The term “back taxes” refers to tax payments that were due to the government but went unpaid. If their tax payments are not kept current, taxpayers in Texas could be liable for back taxes at the local, state or federal level. The consequences of letting back taxes continue to go unpaid may include interest charges, penalties or more serious consequences like a wage garnishment or jail time.
Reasons for back taxes
People could owe back taxes for a variety of reasons. They may have filed a tax return but failed to pay the taxes owed, they may have failed to properly declare all of their taxable income for a particular year or they might not have filed a tax return at all.
Penalty accrual
The penalty for failure to file is 0.5% of the tax liability. That 0.5% is applied over and over every month until it reaches a maximum of 25% of the tax liability or until it is paid. Additionally, the Internal Revenue Service charges interest on the amount of the tax debt, including penalties.

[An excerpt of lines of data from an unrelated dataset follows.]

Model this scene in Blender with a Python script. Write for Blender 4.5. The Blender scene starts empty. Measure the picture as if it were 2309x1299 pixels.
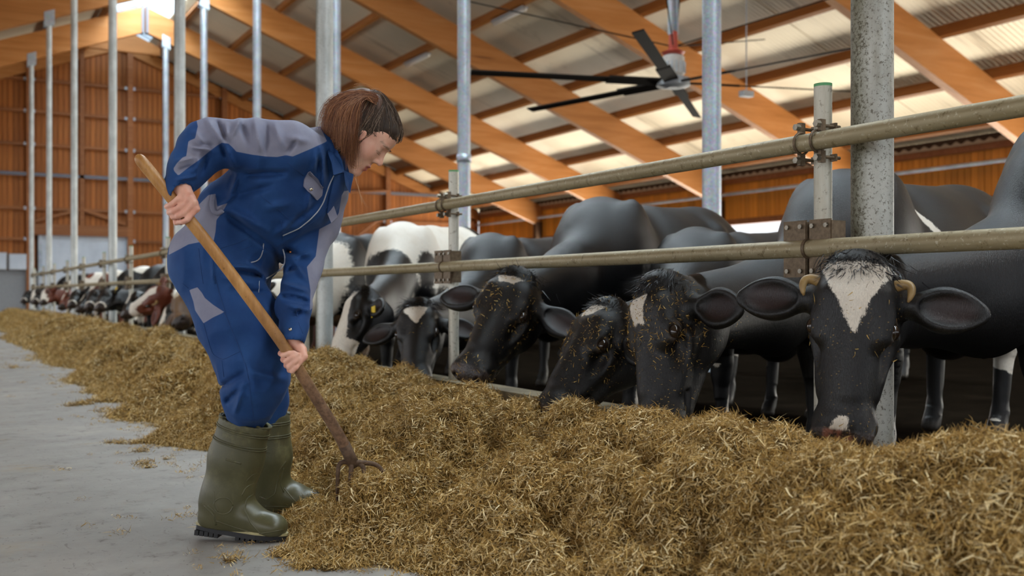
import bpy, bmesh, math, random
import numpy as np
from mathutils import Vector, Matrix

SC = bpy.context.scene
COL = SC.collection
PI = math.pi
# ------------------------------------------------------------------ camera
F_PX, U0, V0, H = 2264.0, 1154.5, 660.0, 0.8
ANG = math.atan((U0 + 156.0) / F_PX)           # feed rail vanishes at the left
SA, CA = math.sin(ANG), math.cos(ANG)
cam_d = bpy.data.cameras.new('camera')
cam = bpy.data.objects.new('camera', cam_d); COL.objects.link(cam)
cam.location = (0, 0, H); cam.rotation_euler = (PI / 2, 0, -ANG)
cam_d.sensor_width = 36.0; cam_d.lens = 36.0 * F_PX / 2309.0
cam_d.shift_y = (V0 - 649.5) / 2309.0
cam_d.clip_start = 0.05; cam_d.clip_end = 300
cam_d.dof.use_dof = True; cam_d.dof.focus_distance = 3.35; cam_d.dof.aperture_fstop = 3.0
SC.camera = cam
# ------------------------------------------------------------------ sky, sun, daylight, added fill
W = bpy.data.worlds.new('World'); SC.world = W; W.use_nodes = True
_nt = W.node_tree; _bg = _nt.nodes['Background']
_tc = _nt.nodes.new('ShaderNodeTexCoord'); _sx = _nt.nodes.new('ShaderNodeSeparateXYZ')
_cr = _nt.nodes.new('ShaderNodeValToRGB')
_nt.links.new(_tc.outputs['Generated'], _sx.inputs[0]); _nt.links.new(_sx.outputs['Z'], _cr.inputs[0])
_cr.color_ramp.elements[0].position = 0.0; _cr.color_ramp.elements[0].color = (.92, .95, 1, 1)
_cr.color_ramp.elements[1].position = 0.7; _cr.color_ramp.elements[1].color = (.66, .80, 1, 1)
_nt.links.new(_cr.outputs[0], _bg.inputs[0]); _bg.inputs[1].default_value = 1.15
def sun(rot, energy, angle, col):
    l = bpy.data.lights.new('sun', 'SUN'); l.energy = energy; l.angle = math.radians(angle); l.color = col
    o = bpy.data.objects.new('sun', l); COL.objects.link(o); o.rotation_euler = [math.radians(a) for a in rot]
def area(name, loc, rot, sx, sy, power, col=(1, 1, 1)):
    l = bpy.data.lights.new(name, 'AREA'); l.shape = 'RECTANGLE'; l.size = sx; l.size_y = sy; l.energy = power; l.color = col
    o = bpy.data.objects.new(name, l); COL.objects.link(o); o.location = loc; o.rotation_euler = [math.radians(a) for a in rot]
    return o
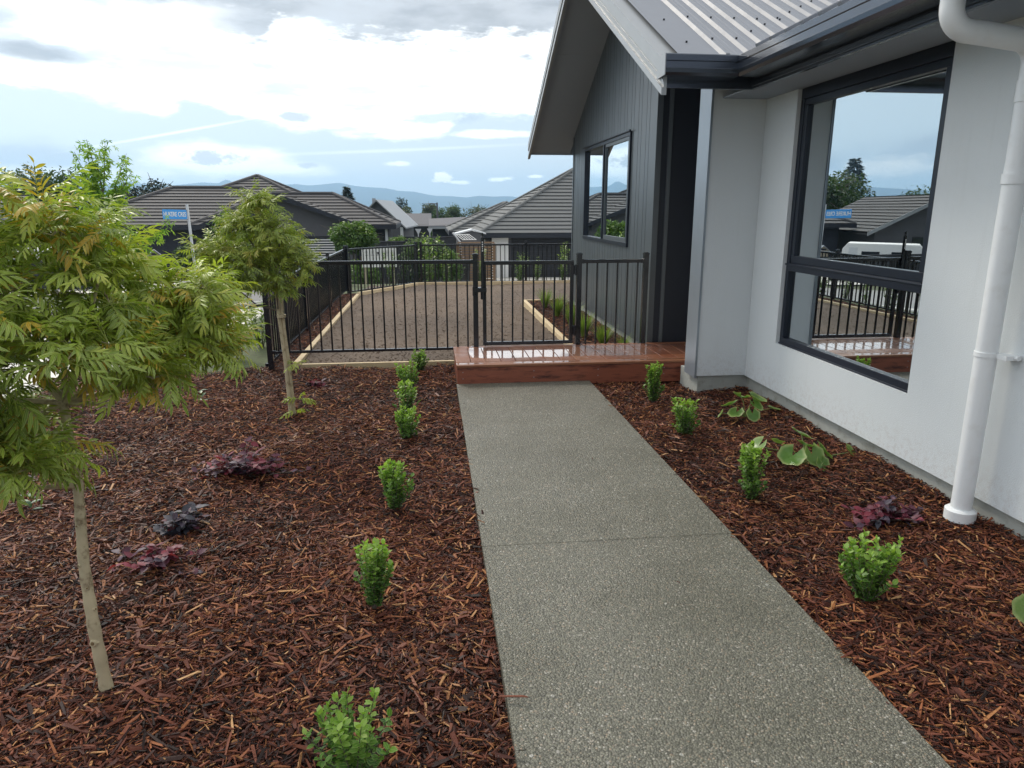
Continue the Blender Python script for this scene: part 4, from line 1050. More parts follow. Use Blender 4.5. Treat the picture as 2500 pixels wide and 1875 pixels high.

Consequences for not paying back taxes
In addition to the automatic penalty and interest charges, failure to pay back taxes might also result in asset seizure, wage garnishment or tax liens to satisfy the tax debt to the IRS or other tax authorities. The IRS has the power to levy the taxpayer’s assets, which means that the agency can seize automobiles, real property or other assets and sell them to pay tax debts. The IRS can also levy bank accounts, investment accounts and other financial holdings to get tax payments.
Tax liens, wage garnishment and other consequences
A tax lien is a claim against assets. It’s not a seizure, but the tax authority becomes a creditor on the property liened. The IRS can garnish the wages of a taxpayer who owes back taxes. Jail time is possible as well in cases of unpaid back taxes.